*DATA PROVIDED*:
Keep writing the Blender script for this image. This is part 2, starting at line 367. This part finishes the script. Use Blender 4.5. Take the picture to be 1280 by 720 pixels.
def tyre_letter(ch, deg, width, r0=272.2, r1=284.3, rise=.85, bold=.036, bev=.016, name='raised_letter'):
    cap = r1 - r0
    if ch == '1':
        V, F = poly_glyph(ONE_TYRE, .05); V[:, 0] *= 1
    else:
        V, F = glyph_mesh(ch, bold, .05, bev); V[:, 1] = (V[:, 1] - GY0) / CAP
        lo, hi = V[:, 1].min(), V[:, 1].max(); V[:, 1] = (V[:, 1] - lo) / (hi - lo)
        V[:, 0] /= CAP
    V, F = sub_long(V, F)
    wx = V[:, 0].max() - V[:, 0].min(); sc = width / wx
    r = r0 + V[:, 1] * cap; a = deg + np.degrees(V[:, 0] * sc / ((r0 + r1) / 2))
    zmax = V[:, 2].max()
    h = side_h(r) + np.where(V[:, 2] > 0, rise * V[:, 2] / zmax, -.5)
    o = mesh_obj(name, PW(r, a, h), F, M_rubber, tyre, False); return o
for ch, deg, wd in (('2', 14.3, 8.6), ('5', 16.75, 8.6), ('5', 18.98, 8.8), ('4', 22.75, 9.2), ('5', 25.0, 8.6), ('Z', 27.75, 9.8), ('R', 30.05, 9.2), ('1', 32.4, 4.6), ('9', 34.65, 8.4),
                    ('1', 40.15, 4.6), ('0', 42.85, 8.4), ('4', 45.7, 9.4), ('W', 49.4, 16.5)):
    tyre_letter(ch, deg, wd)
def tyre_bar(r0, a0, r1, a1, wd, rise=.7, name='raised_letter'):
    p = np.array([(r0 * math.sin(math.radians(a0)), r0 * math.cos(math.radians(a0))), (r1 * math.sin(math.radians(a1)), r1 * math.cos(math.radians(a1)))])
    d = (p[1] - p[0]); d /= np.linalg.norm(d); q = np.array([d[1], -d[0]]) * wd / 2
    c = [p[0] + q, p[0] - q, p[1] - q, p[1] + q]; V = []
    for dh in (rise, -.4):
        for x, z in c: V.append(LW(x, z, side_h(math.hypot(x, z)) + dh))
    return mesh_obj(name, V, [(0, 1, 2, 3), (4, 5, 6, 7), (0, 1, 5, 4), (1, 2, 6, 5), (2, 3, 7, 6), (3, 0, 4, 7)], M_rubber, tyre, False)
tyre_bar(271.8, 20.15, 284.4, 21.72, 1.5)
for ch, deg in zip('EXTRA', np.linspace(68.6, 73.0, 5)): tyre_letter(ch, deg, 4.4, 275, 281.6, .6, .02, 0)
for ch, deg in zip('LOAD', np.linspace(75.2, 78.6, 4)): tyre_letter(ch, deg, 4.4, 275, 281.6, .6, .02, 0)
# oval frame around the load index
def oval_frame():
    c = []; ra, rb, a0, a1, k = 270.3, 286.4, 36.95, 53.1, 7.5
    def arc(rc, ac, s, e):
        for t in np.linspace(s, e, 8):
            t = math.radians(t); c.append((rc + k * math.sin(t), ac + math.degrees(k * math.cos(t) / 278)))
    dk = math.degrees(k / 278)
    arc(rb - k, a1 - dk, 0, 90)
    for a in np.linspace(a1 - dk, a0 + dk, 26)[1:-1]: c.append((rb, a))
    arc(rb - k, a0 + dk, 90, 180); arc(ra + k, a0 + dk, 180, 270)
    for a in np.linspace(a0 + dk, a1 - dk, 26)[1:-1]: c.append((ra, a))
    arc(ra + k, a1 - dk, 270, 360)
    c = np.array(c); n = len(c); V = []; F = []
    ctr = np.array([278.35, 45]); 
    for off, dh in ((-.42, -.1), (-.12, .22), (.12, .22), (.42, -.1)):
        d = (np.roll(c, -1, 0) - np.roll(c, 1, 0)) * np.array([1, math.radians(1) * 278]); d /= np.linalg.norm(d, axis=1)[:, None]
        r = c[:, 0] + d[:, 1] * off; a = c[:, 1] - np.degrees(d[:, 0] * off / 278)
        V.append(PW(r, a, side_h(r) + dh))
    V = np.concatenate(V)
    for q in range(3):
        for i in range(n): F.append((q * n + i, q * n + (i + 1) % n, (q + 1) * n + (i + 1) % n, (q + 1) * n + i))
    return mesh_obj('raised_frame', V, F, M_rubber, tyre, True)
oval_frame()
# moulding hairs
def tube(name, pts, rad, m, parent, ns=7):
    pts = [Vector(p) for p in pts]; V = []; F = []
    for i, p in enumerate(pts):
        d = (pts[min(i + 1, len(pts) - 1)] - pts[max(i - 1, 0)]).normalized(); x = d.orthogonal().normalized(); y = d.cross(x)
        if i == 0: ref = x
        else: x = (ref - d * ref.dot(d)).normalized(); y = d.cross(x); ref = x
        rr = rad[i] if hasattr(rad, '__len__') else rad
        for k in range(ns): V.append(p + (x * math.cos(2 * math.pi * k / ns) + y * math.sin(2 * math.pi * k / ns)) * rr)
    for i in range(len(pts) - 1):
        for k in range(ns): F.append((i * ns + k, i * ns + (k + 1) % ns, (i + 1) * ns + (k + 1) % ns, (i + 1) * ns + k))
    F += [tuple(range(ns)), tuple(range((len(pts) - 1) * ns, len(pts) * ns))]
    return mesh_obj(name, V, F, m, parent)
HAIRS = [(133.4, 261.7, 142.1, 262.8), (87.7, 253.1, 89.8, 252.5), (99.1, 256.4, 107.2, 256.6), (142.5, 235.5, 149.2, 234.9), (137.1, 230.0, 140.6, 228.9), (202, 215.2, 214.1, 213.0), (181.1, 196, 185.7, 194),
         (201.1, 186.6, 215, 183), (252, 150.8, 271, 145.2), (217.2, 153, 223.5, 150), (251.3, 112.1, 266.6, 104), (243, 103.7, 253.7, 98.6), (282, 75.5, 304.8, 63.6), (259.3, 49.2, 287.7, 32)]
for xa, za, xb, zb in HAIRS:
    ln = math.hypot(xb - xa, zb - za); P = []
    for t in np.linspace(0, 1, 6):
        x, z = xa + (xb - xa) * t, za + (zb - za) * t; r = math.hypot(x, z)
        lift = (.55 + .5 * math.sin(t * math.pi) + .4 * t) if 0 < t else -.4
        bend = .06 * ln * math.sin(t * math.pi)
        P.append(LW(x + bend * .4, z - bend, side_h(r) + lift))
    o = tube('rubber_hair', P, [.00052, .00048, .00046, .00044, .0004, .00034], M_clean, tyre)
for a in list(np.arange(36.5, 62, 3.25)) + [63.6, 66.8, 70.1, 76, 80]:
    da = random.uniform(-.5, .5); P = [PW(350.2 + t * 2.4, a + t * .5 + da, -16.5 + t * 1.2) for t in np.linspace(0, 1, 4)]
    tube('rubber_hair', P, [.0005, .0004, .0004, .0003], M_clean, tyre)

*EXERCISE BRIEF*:
Your task is to repeat the data exactly; please include every line.

*ANSWER TO THIS TASK*:
Keep writing the Blender script for this image. This is part 2, starting at line 367. This part finishes the script. Use Blender 4.5. Take the picture to be 1280 by 720 pixels.
def tyre_letter(ch, deg, width, r0=272.2, r1=284.3, rise=.85, bold=.036, bev=.016, name='raised_letter'):
    cap = r1 - r0
    if ch == '1':
        V, F = poly_glyph(ONE_TYRE, .05); V[:, 0] *= 1
    else:
        V, F = glyph_mesh(ch, bold, .05, bev); V[:, 1] = (V[:, 1] - GY0) / CAP
        lo, hi = V[:, 1].min(), V[:, 1].max(); V[:, 1] = (V[:, 1] - lo) / (hi - lo)
        V[:, 0] /= CAP
    V, F = sub_long(V, F)
    wx = V[:, 0].max() - V[:, 0].min(); sc = width / wx
    r = r0 + V[:, 1] * cap; a = deg + np.degrees(V[:, 0] * sc / ((r0 + r1) / 2))
    zmax = V[:, 2].max()
    h = side_h(r) + np.where(V[:, 2] > 0, rise * V[:, 2] / zmax, -.5)
    o = mesh_obj(name, PW(r, a, h), F, M_rubber, tyre, False); return o
for ch, deg, wd in (('2', 14.3, 8.6), ('5', 16.75, 8.6), ('5', 18.98, 8.8), ('4', 22.75, 9.2), ('5', 25.0, 8.6), ('Z', 27.75, 9.8), ('R', 30.05, 9.2), ('1', 32.4, 4.6), ('9', 34.65, 8.4),
                    ('1', 40.15, 4.6), ('0', 42.85, 8.4), ('4', 45.7, 9.4), ('W', 49.4, 16.5)):
    tyre_letter(ch, deg, wd)
def tyre_bar(r0, a0, r1, a1, wd, rise=.7, name='raised_letter'):
    p = np.array([(r0 * math.sin(math.radians(a0)), r0 * math.cos(math.radians(a0))), (r1 * math.sin(math.radians(a1)), r1 * math.cos(math.radians(a1)))])
    d = (p[1] - p[0]); d /= np.linalg.norm(d); q = np.array([d[1], -d[0]]) * wd / 2
    c = [p[0] + q, p[0] - q, p[1] - q, p[1] + q]; V = []
    for dh in (rise, -.4):
        for x, z in c: V.append(LW(x, z, side_h(math.hypot(x, z)) + dh))
    return mesh_obj(name, V, [(0, 1, 2, 3), (4, 5, 6, 7), (0, 1, 5, 4), (1, 2, 6, 5), (2, 3, 7, 6), (3, 0, 4, 7)], M_rubber, tyre, False)
tyre_bar(271.8, 20.15, 284.4, 21.72, 1.5)
for ch, deg in zip('EXTRA', np.linspace(68.6, 73.0, 5)): tyre_letter(ch, deg, 4.4, 275, 281.6, .6, .02, 0)
for ch, deg in zip('LOAD', np.linspace(75.2, 78.6, 4)): tyre_letter(ch, deg, 4.4, 275, 281.6, .6, .02, 0)
# oval frame around the load index
def oval_frame():
    c = []; ra, rb, a0, a1, k = 270.3, 286.4, 36.95, 53.1, 7.5
    def arc(rc, ac, s, e):
        for t in np.linspace(s, e, 8):
            t = math.radians(t); c.append((rc + k * math.sin(t), ac + math.degrees(k * math.cos(t) / 278)))
    dk = math.degrees(k / 278)
    arc(rb - k, a1 - dk, 0, 90)
    for a in np.linspace(a1 - dk, a0 + dk, 26)[1:-1]: c.append((rb, a))
    arc(rb - k, a0 + dk, 90, 180); arc(ra + k, a0 + dk, 180, 270)
    for a in np.linspace(a0 + dk, a1 - dk, 26)[1:-1]: c.append((ra, a))
    arc(ra + k, a1 - dk, 270, 360)
    c = np.array(c); n = len(c); V = []; F = []
    ctr = np.array([278.35, 45]); 
    for off, dh in ((-.42, -.1), (-.12, .22), (.12, .22), (.42, -.1)):
        d = (np.roll(c, -1, 0) - np.roll(c, 1, 0)) * np.array([1, math.radians(1) * 278]); d /= np.linalg.norm(d, axis=1)[:, None]
        r = c[:, 0] + d[:, 1] * off; a = c[:, 1] - np.degrees(d[:, 0] * off / 278)
        V.append(PW(r, a, side_h(r) + dh))
    V = np.concatenate(V)
    for q in range(3):
        for i in range(n): F.append((q * n + i, q * n + (i + 1) % n, (q + 1) * n + (i + 1) % n, (q + 1) * n + i))
    return mesh_obj('raised_frame', V, F, M_rubber, tyre, True)
oval_frame()
# moulding hairs
def tube(name, pts, rad, m, parent, ns=7):
    pts = [Vector(p) for p in pts]; V = []; F = []
    for i, p in enumerate(pts):
        d = (pts[min(i + 1, len(pts) - 1)] - pts[max(i - 1, 0)]).normalized(); x = d.orthogonal().normalized(); y = d.cross(x)
        if i == 0: ref = x
        else: x = (ref - d * ref.dot(d)).normalized(); y = d.cross(x); ref = x
        rr = rad[i] if hasattr(rad, '__len__') else rad
        for k in range(ns): V.append(p + (x * math.cos(2 * math.pi * k / ns) + y * math.sin(2 * math.pi * k / ns)) * rr)
    for i in range(len(pts) - 1):
        for k in range(ns): F.append((i * ns + k, i * ns + (k + 1) % ns, (i + 1) * ns + (k + 1) % ns, (i + 1) * ns + k))
    F += [tuple(range(ns)), tuple(range((len(pts) - 1) * ns, len(pts) * ns))]
    return mesh_obj(name, V, F, m, parent)
HAIRS = [(133.4, 261.7, 142.1, 262.8), (87.7, 253.1, 89.8, 252.5), (99.1, 256.4, 107.2, 256.6), (142.5, 235.5, 149.2, 234.9), (137.1, 230.0, 140.6, 228.9), (202, 215.2, 214.1, 213.0), (181.1, 196, 185.7, 194),
         (201.1, 186.6, 215, 183), (252, 150.8, 271, 145.2), (217.2, 153, 223.5, 150), (251.3, 112.1, 266.6, 104), (243, 103.7, 253.7, 98.6), (282, 75.5, 304.8, 63.6), (259.3, 49.2, 287.7, 32)]
for xa, za, xb, zb in HAIRS:
    ln = math.hypot(xb - xa, zb - za); P = []
    for t in np.linspace(0, 1, 6):
        x, z = xa + (xb - xa) * t, za + (zb - za) * t; r = math.hypot(x, z)
        lift = (.55 + .5 * math.sin(t * math.pi) + .4 * t) if 0 < t else -.4
        bend = .06 * ln * math.sin(t * math.pi)
        P.append(LW(x + bend * .4, z - bend, side_h(r) + lift))
    o = tube('rubber_hair', P, [.00052, .00048, .00046, .00044, .0004, .00034], M_clean, tyre)
for a in list(np.arange(36.5, 62, 3.25)) + [63.6, 66.8, 70.1, 76, 80]:
    da = random.uniform(-.5, .5); P = [PW(350.2 + t * 2.4, a + t * .5 + da, -16.5 + t * 1.2) for t in np.linspace(0, 1, 4)]
    tube('rubber_hair', P, [.0005, .0004, .0004, .0003], M_clean, tyre)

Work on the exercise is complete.